▶ Short task: Write the data out again exactly, with no pictures.

▶ Given information:
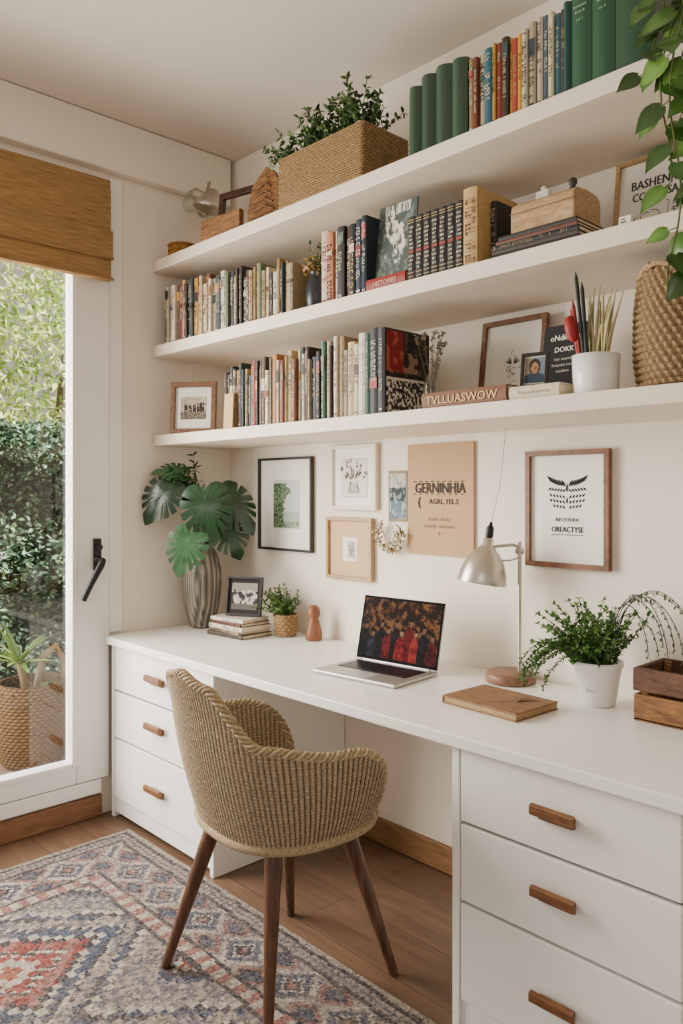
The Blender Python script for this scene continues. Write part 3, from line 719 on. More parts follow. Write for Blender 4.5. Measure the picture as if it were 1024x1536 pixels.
# ------------------------------------------------------------------ desk objects
DZ=.7505
vm=empty('monstera_vase',(.12,-.24,.75))
mv=bpy.data.materials.new('ribbed_ceramic'); mv.use_nodes=True
nt=mv.node_tree;N=nt.nodes;L=nt.links;b=N['Principled BSDF'];b.inputs['Roughness'].default_value=.3
a=N.new('ShaderNodeAttribute');a.attribute_name='Col';L.new(a.outputs[0],b.inputs['Base Color'])
mb=MB(); prof=[(.040,0),(.050,.006),(.064,.05),(.082,.12),(.090,.19),(.086,.26),(.070,.32),(.050,.36),(.037,.388),(.033,.42),(.037,.48),(.042,.505)]
pr=np.array(prof); Ls=np.concatenate([[0],np.cumsum(np.linalg.norm(np.diff(pr,axis=0),axis=1))]); nv=140; t=np.linspace(0,Ls[-1],nv)
rr=np.interp(t,Ls,pr[:,0]); zz=np.interp(t,Ls,pr[:,1]); nu=300; th=np.arange(nu)/nu*2*pi
ZZ=zz[None,:]; TH=th[:,None]
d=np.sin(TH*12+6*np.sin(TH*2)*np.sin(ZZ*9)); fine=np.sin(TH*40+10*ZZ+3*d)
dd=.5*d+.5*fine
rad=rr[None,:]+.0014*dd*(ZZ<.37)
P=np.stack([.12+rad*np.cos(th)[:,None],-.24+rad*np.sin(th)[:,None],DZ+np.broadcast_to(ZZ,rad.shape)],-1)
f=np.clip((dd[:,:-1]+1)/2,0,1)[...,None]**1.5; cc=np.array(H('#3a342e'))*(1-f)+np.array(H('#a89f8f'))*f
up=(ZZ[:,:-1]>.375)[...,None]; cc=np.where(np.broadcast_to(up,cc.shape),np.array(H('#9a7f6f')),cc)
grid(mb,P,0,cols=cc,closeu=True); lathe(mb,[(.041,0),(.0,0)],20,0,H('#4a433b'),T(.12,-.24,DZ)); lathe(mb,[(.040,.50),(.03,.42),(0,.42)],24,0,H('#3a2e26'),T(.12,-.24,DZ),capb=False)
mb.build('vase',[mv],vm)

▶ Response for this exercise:
The Blender Python script for this scene continues. Write part 3, from line 719 on. More parts follow. Write for Blender 4.5. Measure the picture as if it were 1024x1536 pixels.
# ------------------------------------------------------------------ desk objects
DZ=.7505
vm=empty('monstera_vase',(.12,-.24,.75))
mv=bpy.data.materials.new('ribbed_ceramic'); mv.use_nodes=True
nt=mv.node_tree;N=nt.nodes;L=nt.links;b=N['Principled BSDF'];b.inputs['Roughness'].default_value=.3
a=N.new('ShaderNodeAttribute');a.attribute_name='Col';L.new(a.outputs[0],b.inputs['Base Color'])
mb=MB(); prof=[(.040,0),(.050,.006),(.064,.05),(.082,.12),(.090,.19),(.086,.26),(.070,.32),(.050,.36),(.037,.388),(.033,.42),(.037,.48),(.042,.505)]
pr=np.array(prof); Ls=np.concatenate([[0],np.cumsum(np.linalg.norm(np.diff(pr,axis=0),axis=1))]); nv=140; t=np.linspace(0,Ls[-1],nv)
rr=np.interp(t,Ls,pr[:,0]); zz=np.interp(t,Ls,pr[:,1]); nu=300; th=np.arange(nu)/nu*2*pi
ZZ=zz[None,:]; TH=th[:,None]
d=np.sin(TH*12+6*np.sin(TH*2)*np.sin(ZZ*9)); fine=np.sin(TH*40+10*ZZ+3*d)
dd=.5*d+.5*fine
rad=rr[None,:]+.0014*dd*(ZZ<.37)
P=np.stack([.12+rad*np.cos(th)[:,None],-.24+rad*np.sin(th)[:,None],DZ+np.broadcast_to(ZZ,rad.shape)],-1)
f=np.clip((dd[:,:-1]+1)/2,0,1)[...,None]**1.5; cc=np.array(H('#3a342e'))*(1-f)+np.array(H('#a89f8f'))*f
up=(ZZ[:,:-1]>.375)[...,None]; cc=np.where(np.broadcast_to(up,cc.shape),np.array(H('#9a7f6f')),cc)
grid(mb,P,0,cols=cc,closeu=True); lathe(mb,[(.041,0),(.0,0)],20,0,H('#4a433b'),T(.12,-.24,DZ)); lathe(mb,[(.040,.50),(.03,.42),(0,.42)],24,0,H('#3a2e26'),T(.12,-.24,DZ),capb=False)
mb.build('vase',[mv],vm)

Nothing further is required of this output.